■ Data section:
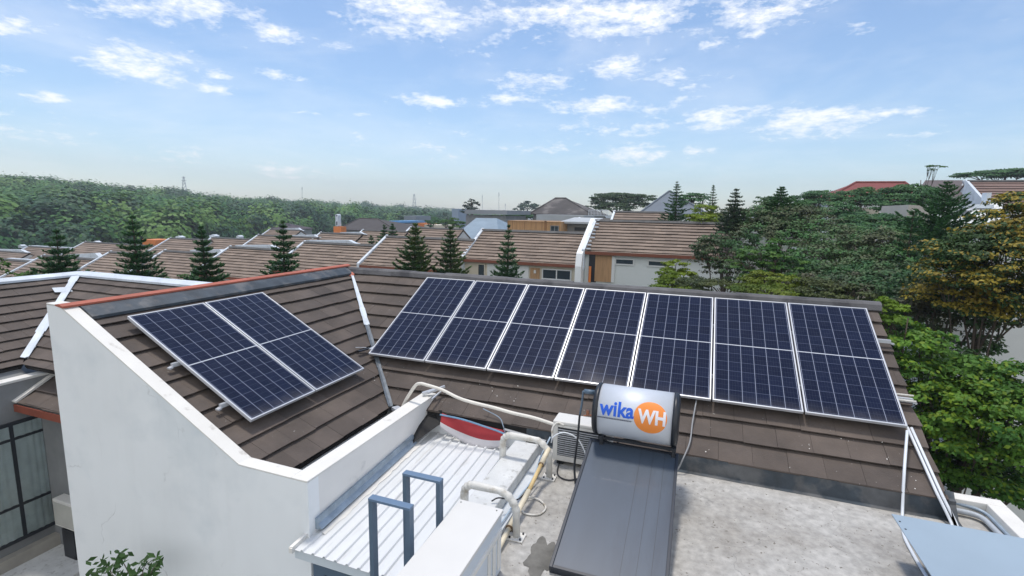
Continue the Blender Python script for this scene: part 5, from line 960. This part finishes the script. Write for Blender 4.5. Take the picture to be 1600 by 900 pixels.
tree('under_bush', 'dark low shrubs in shade below the fresh green tree', 'bush', [(1440, 690, 30, 30, 9.9), (1440, 640, 40, 40, 10.6), (1500, 650, 60, 50, 10.8), (1570, 660, 60, 50, 10.8), (1470, 590, 50, 40, 11), (1540, 710, 60, 30, 10.8), (1500, 740, 60, 20, 10.5), (1590, 760, 60, 20, 10.5), (1440, 735, 30, 20, 10)], leafm('shade', (.03, .07, .018), .5), size=.13, dens=.8, seed=64)
tree('street_bush', 'small green shrubs between the pines behind the red ridge', 'bush', [(285, 437, 10, 6, 21), (300, 433, 9, 7, 21.5), (262, 440, 14, 5, 20), (38, 430, 12, 5, 21), (8, 424, 8, 14, 19), (60, 434, 14, 5, 20)], LM, size=.12, dens=1.0, seed=65, branch=False)
# leafy branches at the foot of the white wall
t = Thing('potted_branches', (-4.6, 2.6, 3.2), 'thin leafy branches in front of the foot of the white gable wall', 'plant')
YB = 3.15; rng = np.random.default_rng(5); st = MB(); LV = []
for P in [[(215, 925), (196, 885), (188, 872), (192, 862)], [(180, 925), (176, 900), (170, 888), (160, 880)], [(215, 925), (222, 900), (226, 885), (244, 872)], [(230, 925), (236, 895), (246, 880)], [(170, 925), (160, 905), (142, 893)], [(200, 925), (210, 905), (205, 890)]]:
    q = [ony(x, y, YB+rng.uniform(-.12, .12)) for x, y in P]; q = [np.array(a) for a in smooth_path(q, 5)]; st.tube(q, [.006-.004*i/len(q) for i in range(len(q))], 5)
    for a in q[len(q)//3:]:
        for _ in range(3): LV.append(a+rng.normal(size=3)*.05)
t.part(st, 'stem', BARK); LV = np.array(LV); quads_mesh('leaves', leaf_quads(LV, unit(rng.normal(size=(len(LV), 3))*.6+np.array([.2, -.5, .7])), .095, .42, rng, .3), leafm('plant', (.035, .085, .02), .4, tr=.25), t.o, None, t.loc)
# ------------------------------------------------------------------ the forested hill at the left
CX_ = [-420, -200, 0, 60, 140, 200, 260, 340, 400, 470, 560, 640, 690, 740, 800]; CY_ = [262, 262, 272, 276, 285, 288, 294, 305, 309, 313, 321, 327, 332, 335, 337]; D1_ = [300, 320, 340, 350, 360, 370, 380, 400, 420, 450, 500, 600, 700, 800, 900]; D0_ = [100, 110, 120, 120, 125, 130, 130, 140, 150, 160, 170, 190, 210, 230, 250]
def hillpt(px, s):
    yc = np.interp(px, CX_, CY_)+np.interp(px, [0, 470, 700], [50, 27, 15]); D1v = np.interp(px, CX_, D1_); D0v = np.interp(px, CX_, D0_); top = pd(px, yc, D1v); k = ray(px, yc); hd = np.array([k[0], k[1]])/math.hypot(k[0], k[1]); zb_ = -8.0
    if s <= 1: D = D0v+(D1v-D0v)*s; z = zb_+(top[2]-zb_)*(s**1.0)
    else: D = D1v*(1+(s-1)*1.0); z = top[2]-(s-1)*40
    return np.array([hd[0]*D, hd[1]*D, z+ (2.5*math.sin(D*.05+px*.02)*math.sin(px*.03)*min(s, 1)*(1-min(s, 1))*3)])
pxs = np.linspace(-420, 800, 80); ss = np.linspace(0, 1.5, 16); V = [hillpt(a, s) for s in ss for a in pxs]; n = len(pxs)
mb = MB(); mb.add(V, [(j*n+i, j*n+i+1, (j+1)*n+i+1, (j+1)*n+i) for j in range(len(ss)-1) for i in range(n-1)]); tag(mb.build('hill', mat('hill_ground', (.02, .035, .018), .95, .2, .1)), kind='structure')
rng = np.random.default_rng(77); out = []; mis = []
for _ in range(2300):
    px = rng.uniform(-330, 790); s = rng.uniform(.0, 1.06)**.8; p = hillpt(px, s); D = math.hypot(p[0], p[1]); r = rng.uniform(3.2, 8.5)*(1.15 if s < .15 else 1)*(1+max(0, D-400)/700); nl = int(np.clip(260000/D, 400, 1300)); sz = r*.12*(1 if D < 300 else 1.2)
    c = p+np.array([0, 0, r*.9+1.5]); nc = 14; d = unit(rng.normal(size=(nc, 3))); d[:, 2] = np.abs(d[:, 2])*.9; k = rng.integers(0, nc, nl); q = d[k]*.85+rng.normal(size=(nl, 3))*.17; P = c+q*np.array([r, r, r*.8]); nm = unit(q+np.array([0, 0, .35])+rng.normal(size=(nl, 3))*.18)
    out.append(leaf_quads(P, nm, sz, .75, rng)); mis.append(np.full(nl, rng.integers(0, 4)))
FM = [leafm('forest_a', (.036, .125, .026), .2, tr=.15), leafm('forest_b', (.058, .165, .030), .2, tr=.15), leafm('forest_c', (.020, .075, .028), .2, tr=.15), leafm('forest_d', (.100, .205, .034), .2, tr=.15)]
o = quads_mesh('forest', np.concatenate(out), FM, None, np.concatenate(mis)); tag(o, 'dense forest covering the hillside at the left', 'forest', kind='stuff')
# ------------------------------------------------------------------ haze
def haze():
    zs = -14; m = MB(); m.box((-900, -60, zs), (500, 1150, 75)); o = m.build('haze', bpy.data.materials.new('haze_air')); mt = o.data.materials[0]; mt.use_nodes = True; t = mt.node_tree; t.nodes.clear()
    v = t.nodes.new('ShaderNodeVolumePrincipled'); v.inputs['Density'].default_value = HZ; v.inputs['Color'].default_value = (.80, .90, 1, 1); v.inputs['Anisotropy'].default_value = 0; ou = t.nodes.new('ShaderNodeOutputMaterial'); t.links.new(v.outputs[0], ou.inputs['Volume']); tag(o, 'thin bluish haze in the air', 'haze', kind='stuff')
HZ = .0007
haze()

■ Given task:
Using the data above, write out every line exactly, leaving the images behind.

■ Result:
Continue the Blender Python script for this scene: part 5, from line 960. This part finishes the script. Write for Blender 4.5. Take the picture to be 1600 by 900 pixels.
tree('under_bush', 'dark low shrubs in shade below the fresh green tree', 'bush', [(1440, 690, 30, 30, 9.9), (1440, 640, 40, 40, 10.6), (1500, 650, 60, 50, 10.8), (1570, 660, 60, 50, 10.8), (1470, 590, 50, 40, 11), (1540, 710, 60, 30, 10.8), (1500, 740, 60, 20, 10.5), (1590, 760, 60, 20, 10.5), (1440, 735, 30, 20, 10)], leafm('shade', (.03, .07, .018), .5), size=.13, dens=.8, seed=64)
tree('street_bush', 'small green shrubs between the pines behind the red ridge', 'bush', [(285, 437, 10, 6, 21), (300, 433, 9, 7, 21.5), (262, 440, 14, 5, 20), (38, 430, 12, 5, 21), (8, 424, 8, 14, 19), (60, 434, 14, 5, 20)], LM, size=.12, dens=1.0, seed=65, branch=False)
# leafy branches at the foot of the white wall
t = Thing('potted_branches', (-4.6, 2.6, 3.2), 'thin leafy branches in front of the foot of the white gable wall', 'plant')
YB = 3.15; rng = np.random.default_rng(5); st = MB(); LV = []
for P in [[(215, 925), (196, 885), (188, 872), (192, 862)], [(180, 925), (176, 900), (170, 888), (160, 880)], [(215, 925), (222, 900), (226, 885), (244, 872)], [(230, 925), (236, 895), (246, 880)], [(170, 925), (160, 905), (142, 893)], [(200, 925), (210, 905), (205, 890)]]:
    q = [ony(x, y, YB+rng.uniform(-.12, .12)) for x, y in P]; q = [np.array(a) for a in smooth_path(q, 5)]; st.tube(q, [.006-.004*i/len(q) for i in range(len(q))], 5)
    for a in q[len(q)//3:]:
        for _ in range(3): LV.append(a+rng.normal(size=3)*.05)
t.part(st, 'stem', BARK); LV = np.array(LV); quads_mesh('leaves', leaf_quads(LV, unit(rng.normal(size=(len(LV), 3))*.6+np.array([.2, -.5, .7])), .095, .42, rng, .3), leafm('plant', (.035, .085, .02), .4, tr=.25), t.o, None, t.loc)
# ------------------------------------------------------------------ the forested hill at the left
CX_ = [-420, -200, 0, 60, 140, 200, 260, 340, 400, 470, 560, 640, 690, 740, 800]; CY_ = [262, 262, 272, 276, 285, 288, 294, 305, 309, 313, 321, 327, 332, 335, 337]; D1_ = [300, 320, 340, 350, 360, 370, 380, 400, 420, 450, 500, 600, 700, 800, 900]; D0_ = [100, 110, 120, 120, 125, 130, 130, 140, 150, 160, 170, 190, 210, 230, 250]
def hillpt(px, s):
    yc = np.interp(px, CX_, CY_)+np.interp(px, [0, 470, 700], [50, 27, 15]); D1v = np.interp(px, CX_, D1_); D0v = np.interp(px, CX_, D0_); top = pd(px, yc, D1v); k = ray(px, yc); hd = np.array([k[0], k[1]])/math.hypot(k[0], k[1]); zb_ = -8.0
    if s <= 1: D = D0v+(D1v-D0v)*s; z = zb_+(top[2]-zb_)*(s**1.0)
    else: D = D1v*(1+(s-1)*1.0); z = top[2]-(s-1)*40
    return np.array([hd[0]*D, hd[1]*D, z+ (2.5*math.sin(D*.05+px*.02)*math.sin(px*.03)*min(s, 1)*(1-min(s, 1))*3)])
pxs = np.linspace(-420, 800, 80); ss = np.linspace(0, 1.5, 16); V = [hillpt(a, s) for s in ss for a in pxs]; n = len(pxs)
mb = MB(); mb.add(V, [(j*n+i, j*n+i+1, (j+1)*n+i+1, (j+1)*n+i) for j in range(len(ss)-1) for i in range(n-1)]); tag(mb.build('hill', mat('hill_ground', (.02, .035, .018), .95, .2, .1)), kind='structure')
rng = np.random.default_rng(77); out = []; mis = []
for _ in range(2300):
    px = rng.uniform(-330, 790); s = rng.uniform(.0, 1.06)**.8; p = hillpt(px, s); D = math.hypot(p[0], p[1]); r = rng.uniform(3.2, 8.5)*(1.15 if s < .15 else 1)*(1+max(0, D-400)/700); nl = int(np.clip(260000/D, 400, 1300)); sz = r*.12*(1 if D < 300 else 1.2)
    c = p+np.array([0, 0, r*.9+1.5]); nc = 14; d = unit(rng.normal(size=(nc, 3))); d[:, 2] = np.abs(d[:, 2])*.9; k = rng.integers(0, nc, nl); q = d[k]*.85+rng.normal(size=(nl, 3))*.17; P = c+q*np.array([r, r, r*.8]); nm = unit(q+np.array([0, 0, .35])+rng.normal(size=(nl, 3))*.18)
    out.append(leaf_quads(P, nm, sz, .75, rng)); mis.append(np.full(nl, rng.integers(0, 4)))
FM = [leafm('forest_a', (.036, .125, .026), .2, tr=.15), leafm('forest_b', (.058, .165, .030), .2, tr=.15), leafm('forest_c', (.020, .075, .028), .2, tr=.15), leafm('forest_d', (.100, .205, .034), .2, tr=.15)]
o = quads_mesh('forest', np.concatenate(out), FM, None, np.concatenate(mis)); tag(o, 'dense forest covering the hillside at the left', 'forest', kind='stuff')
# ------------------------------------------------------------------ haze
def haze():
    zs = -14; m = MB(); m.box((-900, -60, zs), (500, 1150, 75)); o = m.build('haze', bpy.data.materials.new('haze_air')); mt = o.data.materials[0]; mt.use_nodes = True; t = mt.node_tree; t.nodes.clear()
    v = t.nodes.new('ShaderNodeVolumePrincipled'); v.inputs['Density'].default_value = HZ; v.inputs['Color'].default_value = (.80, .90, 1, 1); v.inputs['Anisotropy'].default_value = 0; ou = t.nodes.new('ShaderNodeOutputMaterial'); t.links.new(v.outputs[0], ou.inputs['Volume']); tag(o, 'thin bluish haze in the air', 'haze', kind='stuff')
HZ = .0007
haze()